Wednesday, November 12, 2008

Psephologists and data fitting

Psephologist: That's a real word. It means someone who studies elections and polls. That was the word I was reminded of, when I listened to Weekday on this morning as I drove to work. Today's show had two guests, both professors at the University of Washington if I recall correctly talking about the recent US presidential election.

I first came across the word psephologist, back in India in the late eighties, while watching election coverage on TV. There were pundits on TV who were called in to give expert opinion on election polls and trends, and I learnt they are psephologists. Doordarshan had the excellent Vinod Dua and Prannoy Roy covering elections, and later NDTV (if I recall correctly the first private news channel launched in India, by Prannoy Roy) did a great job covering elections.

The guests on Weekday today had interesting takes on how the US presidential campaigns affected the polls. One argued that actions by one camp were mostly canceled out by actions from the other camp, and that throughout the campaign Sen. Obama maintained a lead over Sen. McCain, and that the voting could have happened at any time from July with the same results. The other guest argued that this time the elections were different and that trends amongst young voters and African Americans, and a larger voter registration among democrats were crucial to Sen. Obama's victory. At some level both were in agreement, but the opinion that the campaigning was somewhat irrelevant, as posited by one of the guests, was curious.
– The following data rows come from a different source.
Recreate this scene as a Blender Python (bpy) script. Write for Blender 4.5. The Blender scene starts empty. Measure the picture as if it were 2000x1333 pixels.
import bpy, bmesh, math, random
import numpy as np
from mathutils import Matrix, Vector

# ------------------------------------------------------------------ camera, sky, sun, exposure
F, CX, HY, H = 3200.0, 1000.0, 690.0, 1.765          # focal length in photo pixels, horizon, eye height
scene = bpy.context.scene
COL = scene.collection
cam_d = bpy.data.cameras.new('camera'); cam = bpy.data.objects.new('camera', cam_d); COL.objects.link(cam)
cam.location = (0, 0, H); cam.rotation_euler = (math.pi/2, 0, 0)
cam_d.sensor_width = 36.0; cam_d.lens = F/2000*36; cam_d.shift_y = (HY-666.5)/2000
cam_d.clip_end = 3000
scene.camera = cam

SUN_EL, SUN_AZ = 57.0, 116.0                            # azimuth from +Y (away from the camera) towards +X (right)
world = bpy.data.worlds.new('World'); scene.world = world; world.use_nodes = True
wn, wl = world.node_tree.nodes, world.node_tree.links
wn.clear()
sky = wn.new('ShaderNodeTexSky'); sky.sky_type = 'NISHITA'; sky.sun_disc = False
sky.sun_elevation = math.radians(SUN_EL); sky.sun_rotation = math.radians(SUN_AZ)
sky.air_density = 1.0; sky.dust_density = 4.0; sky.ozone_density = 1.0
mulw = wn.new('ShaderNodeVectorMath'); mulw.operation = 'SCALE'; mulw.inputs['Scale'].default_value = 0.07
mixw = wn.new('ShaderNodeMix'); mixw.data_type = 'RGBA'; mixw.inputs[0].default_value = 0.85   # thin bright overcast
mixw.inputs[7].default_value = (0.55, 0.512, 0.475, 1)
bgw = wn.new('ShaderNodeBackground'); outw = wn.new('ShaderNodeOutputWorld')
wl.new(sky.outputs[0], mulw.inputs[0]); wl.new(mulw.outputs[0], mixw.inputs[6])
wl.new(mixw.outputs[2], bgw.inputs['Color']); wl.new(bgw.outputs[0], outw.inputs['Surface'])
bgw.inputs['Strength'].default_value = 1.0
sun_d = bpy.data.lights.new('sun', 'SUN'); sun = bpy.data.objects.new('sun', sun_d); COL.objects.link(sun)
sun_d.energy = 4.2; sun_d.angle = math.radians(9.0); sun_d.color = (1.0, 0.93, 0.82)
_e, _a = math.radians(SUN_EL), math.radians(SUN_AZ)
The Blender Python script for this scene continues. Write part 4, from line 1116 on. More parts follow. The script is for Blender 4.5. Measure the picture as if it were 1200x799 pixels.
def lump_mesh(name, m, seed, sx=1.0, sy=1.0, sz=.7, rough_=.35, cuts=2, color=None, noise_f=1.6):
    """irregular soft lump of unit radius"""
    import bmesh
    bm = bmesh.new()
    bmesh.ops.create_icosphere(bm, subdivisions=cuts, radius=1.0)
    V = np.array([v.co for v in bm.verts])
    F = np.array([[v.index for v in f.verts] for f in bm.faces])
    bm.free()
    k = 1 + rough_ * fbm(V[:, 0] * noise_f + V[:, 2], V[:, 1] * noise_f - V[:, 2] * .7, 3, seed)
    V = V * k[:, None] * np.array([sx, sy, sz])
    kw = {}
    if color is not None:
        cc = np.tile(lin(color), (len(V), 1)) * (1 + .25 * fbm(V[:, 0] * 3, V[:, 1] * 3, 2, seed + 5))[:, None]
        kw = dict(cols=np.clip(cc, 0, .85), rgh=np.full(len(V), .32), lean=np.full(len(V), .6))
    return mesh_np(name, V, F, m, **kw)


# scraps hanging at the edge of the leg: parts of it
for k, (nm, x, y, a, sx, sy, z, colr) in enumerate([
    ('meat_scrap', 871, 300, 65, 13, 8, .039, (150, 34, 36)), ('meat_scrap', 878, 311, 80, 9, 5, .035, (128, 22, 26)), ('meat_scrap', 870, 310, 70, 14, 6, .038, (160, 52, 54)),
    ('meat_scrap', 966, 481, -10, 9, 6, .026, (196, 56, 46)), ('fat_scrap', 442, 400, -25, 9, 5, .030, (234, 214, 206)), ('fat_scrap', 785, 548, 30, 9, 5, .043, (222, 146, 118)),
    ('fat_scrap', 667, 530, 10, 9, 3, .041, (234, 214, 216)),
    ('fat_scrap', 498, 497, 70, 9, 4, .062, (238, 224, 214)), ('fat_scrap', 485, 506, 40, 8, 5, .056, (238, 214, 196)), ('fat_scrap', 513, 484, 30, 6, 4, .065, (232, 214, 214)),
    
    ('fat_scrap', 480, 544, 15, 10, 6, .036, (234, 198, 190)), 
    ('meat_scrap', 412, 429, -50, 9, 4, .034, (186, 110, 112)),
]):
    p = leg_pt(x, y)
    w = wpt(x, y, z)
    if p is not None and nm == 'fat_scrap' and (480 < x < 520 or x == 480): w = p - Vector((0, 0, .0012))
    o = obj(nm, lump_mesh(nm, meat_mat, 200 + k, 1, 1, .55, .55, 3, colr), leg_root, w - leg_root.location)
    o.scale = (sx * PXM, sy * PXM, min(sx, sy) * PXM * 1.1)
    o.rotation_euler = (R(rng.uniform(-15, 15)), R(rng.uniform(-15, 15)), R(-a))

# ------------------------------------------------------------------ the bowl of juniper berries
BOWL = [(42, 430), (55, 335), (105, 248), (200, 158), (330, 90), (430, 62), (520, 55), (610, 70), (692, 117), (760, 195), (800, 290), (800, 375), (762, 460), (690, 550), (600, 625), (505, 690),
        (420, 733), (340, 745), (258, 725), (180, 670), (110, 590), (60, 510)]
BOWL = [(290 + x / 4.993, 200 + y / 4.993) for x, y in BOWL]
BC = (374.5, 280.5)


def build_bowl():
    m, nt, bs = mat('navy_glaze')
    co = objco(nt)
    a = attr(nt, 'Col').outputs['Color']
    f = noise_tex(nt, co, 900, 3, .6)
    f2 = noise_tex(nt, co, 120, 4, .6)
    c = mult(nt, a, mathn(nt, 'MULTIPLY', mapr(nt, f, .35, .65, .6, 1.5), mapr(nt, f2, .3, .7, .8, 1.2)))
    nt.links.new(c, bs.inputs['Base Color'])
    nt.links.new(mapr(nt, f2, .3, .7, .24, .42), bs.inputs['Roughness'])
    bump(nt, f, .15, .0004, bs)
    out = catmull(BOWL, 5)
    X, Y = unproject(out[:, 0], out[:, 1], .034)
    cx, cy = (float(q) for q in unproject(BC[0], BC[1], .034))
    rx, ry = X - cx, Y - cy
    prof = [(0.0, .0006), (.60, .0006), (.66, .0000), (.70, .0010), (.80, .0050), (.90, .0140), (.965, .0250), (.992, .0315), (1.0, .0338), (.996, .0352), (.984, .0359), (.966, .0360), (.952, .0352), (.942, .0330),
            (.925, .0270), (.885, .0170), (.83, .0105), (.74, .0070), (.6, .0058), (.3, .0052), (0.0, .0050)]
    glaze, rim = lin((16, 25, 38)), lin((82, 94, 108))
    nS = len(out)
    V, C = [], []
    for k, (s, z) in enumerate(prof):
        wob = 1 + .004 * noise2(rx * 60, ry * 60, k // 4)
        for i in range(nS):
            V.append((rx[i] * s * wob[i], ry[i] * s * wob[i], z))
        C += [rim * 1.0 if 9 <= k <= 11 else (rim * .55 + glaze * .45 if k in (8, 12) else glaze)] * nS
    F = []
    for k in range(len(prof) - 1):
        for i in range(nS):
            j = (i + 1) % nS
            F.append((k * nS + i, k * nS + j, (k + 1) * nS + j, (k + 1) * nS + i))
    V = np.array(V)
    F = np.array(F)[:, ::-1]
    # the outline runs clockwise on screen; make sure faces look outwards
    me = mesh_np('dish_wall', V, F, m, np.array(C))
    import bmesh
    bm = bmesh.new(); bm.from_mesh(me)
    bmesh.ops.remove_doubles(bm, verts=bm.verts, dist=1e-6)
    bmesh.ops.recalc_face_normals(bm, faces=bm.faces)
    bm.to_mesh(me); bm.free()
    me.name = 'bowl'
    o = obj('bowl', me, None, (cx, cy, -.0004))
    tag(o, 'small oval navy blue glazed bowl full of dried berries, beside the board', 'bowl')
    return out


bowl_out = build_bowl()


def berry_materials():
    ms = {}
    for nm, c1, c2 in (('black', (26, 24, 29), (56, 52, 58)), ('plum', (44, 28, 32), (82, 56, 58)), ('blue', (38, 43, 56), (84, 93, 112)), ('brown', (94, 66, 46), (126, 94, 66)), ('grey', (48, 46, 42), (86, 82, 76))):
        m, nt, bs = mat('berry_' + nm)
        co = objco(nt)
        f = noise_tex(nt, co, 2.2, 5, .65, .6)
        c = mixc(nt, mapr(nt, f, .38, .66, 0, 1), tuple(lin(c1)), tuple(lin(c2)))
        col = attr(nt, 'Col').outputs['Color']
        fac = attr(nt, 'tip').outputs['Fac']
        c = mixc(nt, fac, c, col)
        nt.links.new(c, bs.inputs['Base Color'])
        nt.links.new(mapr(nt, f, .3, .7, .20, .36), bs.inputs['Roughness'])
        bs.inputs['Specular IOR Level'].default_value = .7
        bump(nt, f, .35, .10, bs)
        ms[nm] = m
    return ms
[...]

My own takeaway was that the same data could be interpreted in many different ways - so despite both professors having access to exactly the same data (or the same ocean of data), the interpretations varied depending on their existing ideas, biases and hypotheses.

I imagine that the election poll data is a data miner's dream - plenty of data points to use to segment the population, slice and dice the voting public into blocs and look at correlations and trends, and compare with previous elections. What fun!

However post-facto analysis of data without knowledge of cause and effect can lend itself to a lot of problems in interpretation. Today's radio discussion reminded me of how a lot of tv and radio anchors often talk about how a certain state or town has been reliably picking the presidential winner, or even how the winner of a football game predicts the winner (I need dig up the reference for this one). This kind of data fitting can be downright misleading; however such kinds of data correlations are often accidental and are mostly just plain irrelevant.

For a cautionary tale in data mining giving silly results, read about how butter production in Bangladesh is a great predictor of the S&P performance for two decades: David Leinweber went searching for random data and found something that fit the bill. Clearly however, there is no cause and effect relationship here and so the correlation is meaningless.